· 

Documentaire sonore L’identité en transit passe par France Culture

 

« Ne me demandez pas de raconter ma transition », imploraient la plupart des transgenres contactés par Perrine Kervran pour témoigner dans LSD, la série documentaire en quatre épisodes qui leur est consacrée sur France Culture. « Tous étaient échaudés, avec la sensation de s’être fait exploiter par les médias focalisés sur la transformation de leur corps », rapporte la productrice. Elle a donc choisi d’orienter son ­enquête non plus sur leur quotidien intime mais sur l’Histoire des transgenres stigmatisés par la société à travers les époques. Elle découvre alors que les récits à sensation multipliés dans la presse occultent la transphobie. Avec une problématique centrale méconnue, comment la médecine en France a mis la main sur les trans, les désignant comme malades mentaux et les contraignant – sous couvert de psychiatrie – à subir des mesures eugénistes. Ainsi jusqu’en 2016 toute personne souhaitant changer de sexe à l’état civil devait obligatoirement avoir subi une opération de réassignation génitale irréversible, soit une stérilisation.
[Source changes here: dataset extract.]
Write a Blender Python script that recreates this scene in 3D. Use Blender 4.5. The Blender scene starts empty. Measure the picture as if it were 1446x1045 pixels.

Etat des lieux de la militance

Mais en démarrant ses recherches, Perrine Kervran se heurte à un nouveau problème : elle constate qu’il n’existe aucun texte universitaire sur les mouvements trans. « Alors je me suis tournée directement vers les ­acteurs et les témoins des différentes ­générations, poursuit-elle. J’ai dû rencontrer longuement chaque personne avant les interviews pour gagner leur confiance, ce que je ne fais jamais lors de mes reportages. » A partir de là, elle retrace l’histoire de la transidentité – distincte de celle des LGB (lesbiennes, gays, bisexuels) – à travers leurs témoignages d’une force peu commune et des archives édifiantes : les premières opérations du sexologue Magnus Hirschfeld dans le Berlin des années 1930, le cabaret du Carrousel, à Paris, qui a permis à de nombreux trans de vivre sans se cacher après-guerre ; les mobilisations activistes en 1968, les groupes radicaux dans les années 1970, dont le Fhar (Front homosexuel d’action révolutionnaire), sans oublier les coups d’éclat aussi glamour que provocateurs des androgynes Gazoline, la multiplications des associations diverses inspirées d’Act up, les marches Existrans. Elle dresse aussi un état des lieux de la militance aujourd’hui portée par les revendications contre la ­Sofect (Société française d’études et de prise en charge de la transidentité), qui veut garder le contrôle sur les parcours transidentitaires. Le tout est enrobé par le mixage remarquable d’Annabelle Brouard. La réalisatrice a utilisé exclusivement des créations de musiciens transgenres ou d’artistes intéressés par les questions du genre pour accompagner ces récits poignants, ceux d’une quête identitaire en marche.